The receiver, Varune Mungal, was appointed on October 10, more than a year after a court ordered NiQuan to pay former vice president David Small over $20.5 million in damages and interest for a breach of contract relating to unpaid sums and a mutual separation agreement with the company when he left in November 2021.
Small has since sought the company’s liquidation to enforce the payment order.
Mungal’s appointment was published in a newspaper notice on October 27.
NiQuan Energy was founded in 2014 by Ainsley Gill and other businessmen and industry veterans and sought to become a leading producer of low-carbon, synthetic fuels from natural gas and renewable energy.
NiQuan Trinidad is a subsidiary of NiQuan Energy LLC, registered in the US.
NiQuan Trinidad drew attention and financial backing for its promise to support the country’s energy diversification goals.
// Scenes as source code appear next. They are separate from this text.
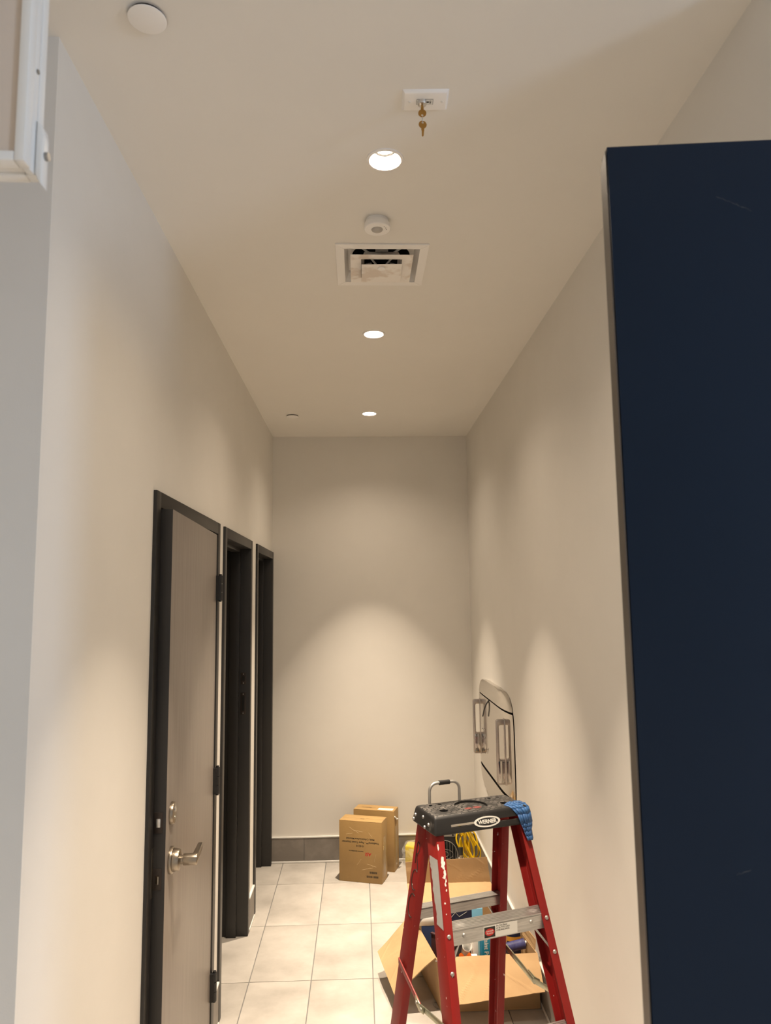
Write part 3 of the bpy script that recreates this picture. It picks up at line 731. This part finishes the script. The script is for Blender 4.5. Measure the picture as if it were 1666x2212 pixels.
# bars spreading the rails
for side in (-1, 1):
    w_r, f_r = rr_(.57); w_f, f_f = fr(.55); w_e = (w_r+w_f)/2
    A = Vector((side*(w_r+.006), f_r-.012, .572)); E_ = Vector((side*(w_e+.011), (f_r-f_f)/2+.005, .523)); Bp = Vector((side*(w_f+.006), -f_f+.035, .553))
    def bar(p, q, hz, hx=.0022):
        d = (q-p); v = [p+Vector((0,0,-hz)), p+Vector((0,0,hz)), q+Vector((0,0,hz)), q+Vector((0,0,-hz))]
        return MB().slab([x-Vector((hx,0,0)) for x in v], (2*hx,0,0))
    dA, dB = (A-E_).normalized(), (Bp-E_).normalized(); ox = Vector((side*.0035, 0, 0))
    obj('spreader_bar', bar(A, E_-dA*.006, .0095), M_SPRED if side < 0 else M_ZINC, lad, bevel=.001)
    obj('spreader_bar', bar(Bp, E_-dB*.006, .0085), M_ZINC, lad, bevel=.001)
    brk = obj('spreader_elbow', bar(E_+ox+dA*.034, E_+ox-dA*.003, .0125, .0016), M_ZINC, lad, bevel=.001)
    obj('elbow_leaf', bar(E_+ox*1.25+dB*.034, E_+ox*1.25-dB*.003, .0115, .0016), M_ZINC, brk, bevel=.001)
    for P in (E_+dA*.02, E_+dB*.02): obj('pivot', MB().cyl(P, P+Vector((side*.0085,0,0)), .0052, 12), M_ALUC, brk)
# grey label down the outer web of the front left rail
def web_pt(z, t, side=-1, rear=0, off=.0007):
    w_, f = (rr_ if rear else fr)(z); y = (f-.066*t) if rear else (-f+DEP*t)
    return Vector((side*(w_+off), y, z))
lb = MB(); nz = 26
edge = [random.uniform(.70,.80) for _ in range(nz+1)]
def lg_pt(i, j):
    z = .985-(.985-.800)*i/nz; lo_, hi_ = .06, edge[i]+(.12 if i < 6 else 0)
    if i > 18: hi_ = edge[i]-.10
    return web_pt(z + (random.uniform(-.012,.004) if i == 0 else 0), lo_+(hi_-lo_)*j)
for i in range(nz): lb.quad(lg_pt(i,0), lg_pt(i,1), lg_pt(i+1,1), lg_pt(i+1,0))
obj('worn_label', lb, M_LABELG, lad)
# white paint splash on the front flange of that rail
def flange_pt(z, t):
    w_, f = fr(z); return Vector((-w_+LIP*t, -f-.0006, z))
def blob(zc, tc, rz, rt_, n=18):
    return MB().add([flange_pt(zc+rz*math.sin(2*PI*k/n)*(q:=random.uniform(.55,1.2)), min(.97,max(.03,tc+rt_*math.cos(2*PI*k/n)*q))) for k in range(n)], [tuple(range(n))])
for a in ((.972,.52,.020,.30),(.948,.66,.016,.20),(.928,.72,.006,.10),(.917,.60,.006,.10),(.903,.66,.004,.08),(.87,.35,.003,.1),(.842,.4,.002,.06),(.69,.45,.006,.08),(1.02,.10,.010,.1)):
    obj('paint_splash', blob(*a), M_PAINT, lad)
# handwriting in black marker on the rear left rail
def ink(pts): return MB().tube([web_pt(z, t, -1, 1, .0006) for z, t in pts], .0017, 5)
def arc(zc, tc, rz, rt_, a0, a1, n=14): return [(zc+rz*math.sin(a0+(a1-a0)*k/n), tc+rt_*math.cos(a0+(a1-a0)*k/n)) for k in range(n+1)]
obj('marker_letter', ink([(.915,.42),(.955,.38),(.985,.40)]+arc(.968,.45,.020,.26,PI/2,-PI/2)+[(.925,.62),(.90,.80)]), M_INK, lad)
obj('marker_letter', ink(arc(.862,.62,.034,.36,PI*.35,PI*1.65)), M_INK, lad)
obj('marker_letter', ink(arc(.775,.66,.040,.40,PI*.35,PI*1.62)), M_INK, lad)
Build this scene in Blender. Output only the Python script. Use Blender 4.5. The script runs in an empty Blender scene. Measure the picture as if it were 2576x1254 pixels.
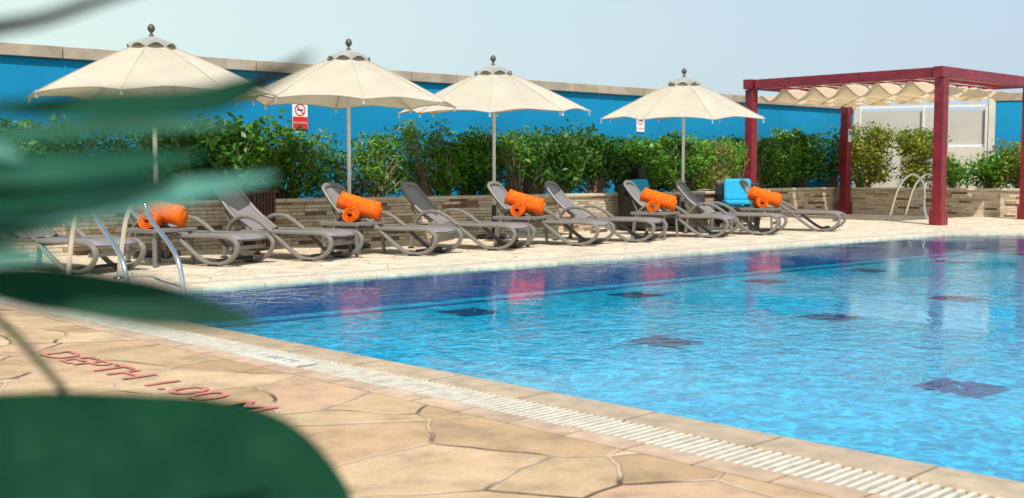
import bpy, math, random
import numpy as np
from mathutils import Vector, Matrix
random.seed(7); rng=np.random.default_rng(7)
sc=bpy.context.scene
C=sc.collection
R=math.radians

# ---------------------------------------------------------------- helpers
def new_mat(name):
    m=bpy.data.materials.new(name); m.use_nodes=True
    nt=m.node_tree; b=nt.nodes['Principled BSDF']
    return m,nt,b
def N(nt,t,**k):
    n=nt.nodes.new(t)
    for a,v in k.items():
        if a in n.inputs: n.inputs[a].default_value=v
        else: setattr(n,a,v)
    return n
def L(nt,a,b): nt.links.new(a,b)
def mix(nt,f,a,b,mode='MIX'):
    n=nt.nodes.new('ShaderNodeMix'); n.data_type='RGBA'; n.blend_type=mode
    for i,v in ((0,f),(6,a),(7,b)):
        if hasattr(v,'is_linked') or hasattr(v,'links'): L(nt,v,n.inputs[i])
        else: n.inputs[i].default_value=v if i==0 else (*v[:3],1)
    return n.outputs[2]
def ramp(nt,fac,stops):
    n=nt.nodes.new('ShaderNodeValToRGB'); e=n.color_ramp.elements
    while len(e)<len(stops): e.new(0.5)
    for i,(p,c) in enumerate(stops):
        e[i].position=p; e[i].color=(*c[:3],1) if not isinstance(c,(int,float)) else (c,c,c,1)
    L(nt,fac,n.inputs[0]); return n.outputs[0]
def simple(name,col,rough=.6,var=.15,scale=12,metal=0,bump=0,coord='Object',spec=.5):
    m,nt,b=new_mat(name)
    tc=N(nt,'ShaderNodeTexCoord'); no=N(nt,'ShaderNodeTexNoise',Scale=scale,Detail=5.0)
    L(nt,tc.outputs[coord],no.inputs['Vector'])
    dark=tuple(c*(1-var) for c in col); lite=tuple(min(1,c*(1+var)) for c in col)
    c=ramp(nt,no.outputs['Fac'],[(.3,dark),(.7,lite)])
    L(nt,c,b.inputs['Base Color']); b.inputs['Roughness'].default_value=rough
    b.inputs['Metallic'].default_value=metal; b.inputs['Specular IOR Level'].default_value=spec
    if bump:
        bp=N(nt,'ShaderNodeBump',Strength=bump,Distance=.01); L(nt,no.outputs['Fac'],bp.inputs['Height']); L(nt,bp.outputs[0],b.inputs['Normal'])
    return m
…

In 2018, the company took over the stalled gas-to-liquids (GTL) plant project from the World GTL and Petrotrin joint venture.
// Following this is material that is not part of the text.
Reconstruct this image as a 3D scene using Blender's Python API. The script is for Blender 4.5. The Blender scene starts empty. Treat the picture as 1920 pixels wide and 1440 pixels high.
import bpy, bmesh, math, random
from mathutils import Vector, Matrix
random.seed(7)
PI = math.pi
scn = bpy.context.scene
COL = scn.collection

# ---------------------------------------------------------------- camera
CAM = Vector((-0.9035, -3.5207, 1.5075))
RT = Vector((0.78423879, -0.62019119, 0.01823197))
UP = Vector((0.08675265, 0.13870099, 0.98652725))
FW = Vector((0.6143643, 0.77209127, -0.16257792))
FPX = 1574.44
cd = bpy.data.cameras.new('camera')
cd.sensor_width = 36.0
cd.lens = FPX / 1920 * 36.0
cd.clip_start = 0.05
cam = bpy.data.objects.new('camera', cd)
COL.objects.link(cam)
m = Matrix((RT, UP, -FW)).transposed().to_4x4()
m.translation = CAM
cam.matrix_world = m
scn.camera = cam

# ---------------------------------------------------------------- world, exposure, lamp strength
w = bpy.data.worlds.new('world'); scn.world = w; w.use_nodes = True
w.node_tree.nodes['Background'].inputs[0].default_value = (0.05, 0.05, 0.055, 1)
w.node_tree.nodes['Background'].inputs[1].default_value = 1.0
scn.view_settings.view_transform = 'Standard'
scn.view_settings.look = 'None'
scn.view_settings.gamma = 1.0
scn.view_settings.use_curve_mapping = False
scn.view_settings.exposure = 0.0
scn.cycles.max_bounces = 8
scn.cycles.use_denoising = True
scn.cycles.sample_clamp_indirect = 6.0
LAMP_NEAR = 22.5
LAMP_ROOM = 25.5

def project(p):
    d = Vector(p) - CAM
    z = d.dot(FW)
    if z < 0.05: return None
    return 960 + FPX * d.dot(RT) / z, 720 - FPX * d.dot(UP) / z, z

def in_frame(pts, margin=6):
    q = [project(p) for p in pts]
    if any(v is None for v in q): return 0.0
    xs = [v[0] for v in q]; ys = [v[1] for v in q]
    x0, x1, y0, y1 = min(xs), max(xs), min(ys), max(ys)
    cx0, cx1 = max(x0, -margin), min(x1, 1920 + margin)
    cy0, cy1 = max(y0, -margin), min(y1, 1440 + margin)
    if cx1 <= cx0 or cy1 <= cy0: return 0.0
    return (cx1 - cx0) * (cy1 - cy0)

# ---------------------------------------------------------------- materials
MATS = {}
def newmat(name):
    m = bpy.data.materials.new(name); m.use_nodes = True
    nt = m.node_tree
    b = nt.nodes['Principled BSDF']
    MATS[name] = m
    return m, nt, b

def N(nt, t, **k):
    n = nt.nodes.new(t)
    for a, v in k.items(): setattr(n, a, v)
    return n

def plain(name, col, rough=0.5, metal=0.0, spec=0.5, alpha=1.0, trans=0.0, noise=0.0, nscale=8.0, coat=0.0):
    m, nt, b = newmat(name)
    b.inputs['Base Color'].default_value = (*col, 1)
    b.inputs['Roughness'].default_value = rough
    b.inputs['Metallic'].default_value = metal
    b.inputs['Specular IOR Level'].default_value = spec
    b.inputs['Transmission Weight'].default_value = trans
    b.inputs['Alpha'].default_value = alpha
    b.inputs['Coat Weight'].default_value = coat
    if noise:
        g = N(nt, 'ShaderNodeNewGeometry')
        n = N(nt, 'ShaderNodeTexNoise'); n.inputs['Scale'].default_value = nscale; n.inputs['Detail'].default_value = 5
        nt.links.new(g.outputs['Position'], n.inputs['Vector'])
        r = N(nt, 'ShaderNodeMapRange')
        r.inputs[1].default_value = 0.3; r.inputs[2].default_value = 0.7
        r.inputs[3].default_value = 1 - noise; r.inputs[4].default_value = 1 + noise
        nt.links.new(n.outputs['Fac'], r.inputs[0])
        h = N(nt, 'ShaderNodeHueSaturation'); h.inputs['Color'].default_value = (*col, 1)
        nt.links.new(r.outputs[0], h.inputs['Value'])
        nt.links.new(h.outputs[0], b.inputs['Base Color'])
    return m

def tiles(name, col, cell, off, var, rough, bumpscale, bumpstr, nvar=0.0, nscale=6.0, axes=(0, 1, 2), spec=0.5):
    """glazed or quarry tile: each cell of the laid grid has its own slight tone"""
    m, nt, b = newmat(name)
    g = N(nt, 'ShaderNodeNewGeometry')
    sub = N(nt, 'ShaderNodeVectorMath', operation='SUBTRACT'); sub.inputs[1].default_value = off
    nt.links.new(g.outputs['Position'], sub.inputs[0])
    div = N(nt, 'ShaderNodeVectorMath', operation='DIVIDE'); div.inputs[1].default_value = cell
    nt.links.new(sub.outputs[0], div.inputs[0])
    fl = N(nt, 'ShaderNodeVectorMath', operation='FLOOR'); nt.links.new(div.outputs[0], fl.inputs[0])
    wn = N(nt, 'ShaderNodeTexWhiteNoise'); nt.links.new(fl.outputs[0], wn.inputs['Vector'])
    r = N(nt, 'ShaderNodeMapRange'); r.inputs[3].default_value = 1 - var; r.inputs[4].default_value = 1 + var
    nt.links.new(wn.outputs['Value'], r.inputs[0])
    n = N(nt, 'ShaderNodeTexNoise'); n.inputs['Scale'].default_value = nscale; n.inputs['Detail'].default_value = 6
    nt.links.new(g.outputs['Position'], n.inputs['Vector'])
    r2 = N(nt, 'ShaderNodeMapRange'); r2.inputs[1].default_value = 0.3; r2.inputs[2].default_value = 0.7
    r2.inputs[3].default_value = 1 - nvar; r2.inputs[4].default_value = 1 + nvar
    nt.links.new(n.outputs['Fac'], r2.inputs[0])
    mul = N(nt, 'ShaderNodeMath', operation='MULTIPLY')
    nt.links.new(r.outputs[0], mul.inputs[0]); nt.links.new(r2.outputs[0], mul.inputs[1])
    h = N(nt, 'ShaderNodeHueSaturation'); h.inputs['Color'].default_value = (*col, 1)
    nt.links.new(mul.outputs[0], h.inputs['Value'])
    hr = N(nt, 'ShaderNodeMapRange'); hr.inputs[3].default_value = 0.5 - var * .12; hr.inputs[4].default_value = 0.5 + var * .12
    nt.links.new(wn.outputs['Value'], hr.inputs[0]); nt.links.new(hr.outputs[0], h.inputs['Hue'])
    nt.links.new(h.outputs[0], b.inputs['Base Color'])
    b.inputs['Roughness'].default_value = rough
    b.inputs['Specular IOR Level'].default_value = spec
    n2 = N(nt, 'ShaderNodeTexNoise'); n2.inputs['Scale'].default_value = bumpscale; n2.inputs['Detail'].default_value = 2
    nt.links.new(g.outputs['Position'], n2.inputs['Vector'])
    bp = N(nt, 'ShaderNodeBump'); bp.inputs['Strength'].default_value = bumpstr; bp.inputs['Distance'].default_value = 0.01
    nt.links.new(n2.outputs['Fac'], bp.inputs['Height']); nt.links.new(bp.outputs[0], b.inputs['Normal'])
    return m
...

However, NiQuan encountered operational disruptions, including an explosion at the plant in April 2021, causing a temporary shutdown, and raising concerns about safety practices.
Struggling with recurring financial challenges, NiQuan collaborated with PricewaterhouseCoopers to develop a rehabilitation plan to reduce its debt and stabilise the business.
Its primary creditor, Republic Bank, has indicated support for liquidation if rehabilitation efforts are unsuccessful.
Mungal’s appointment as receiver may lead creditors to explore liquidating NiQuan’s assets to recover funds or working with him to stabilise the company financially if a recovery plan appears viable.
Under the terms of specific legal agreements – debentures with lenders established between 2018 and 2023 – NiQuan’s assets were designated as collateral, enabling the receiver to manage these resources.
The recent termination of NiQuan’s gas supply contract with state-owned energy company TT Upstream Downstream Energy Operations Co Ltd (TTUDECOL) has compounded uncertainty surrounding NiQuan’s future.
The two parties’ relationship deteriorated because of unpaid gas supply invoices. NiQuan reportedly owed TTUDECOL over US$21 million, which led TTUDECOL to terminate its gas supply contract with NiQuan in August 2023.
TTUDECOL sources gas from the National Gas Company (NGC) and as a result of NiQuan's debt, TTUDECOL also accumulated significant debts to NGC.
NiQuan’s executives have sought moratoriums and additional funding to sustain operations.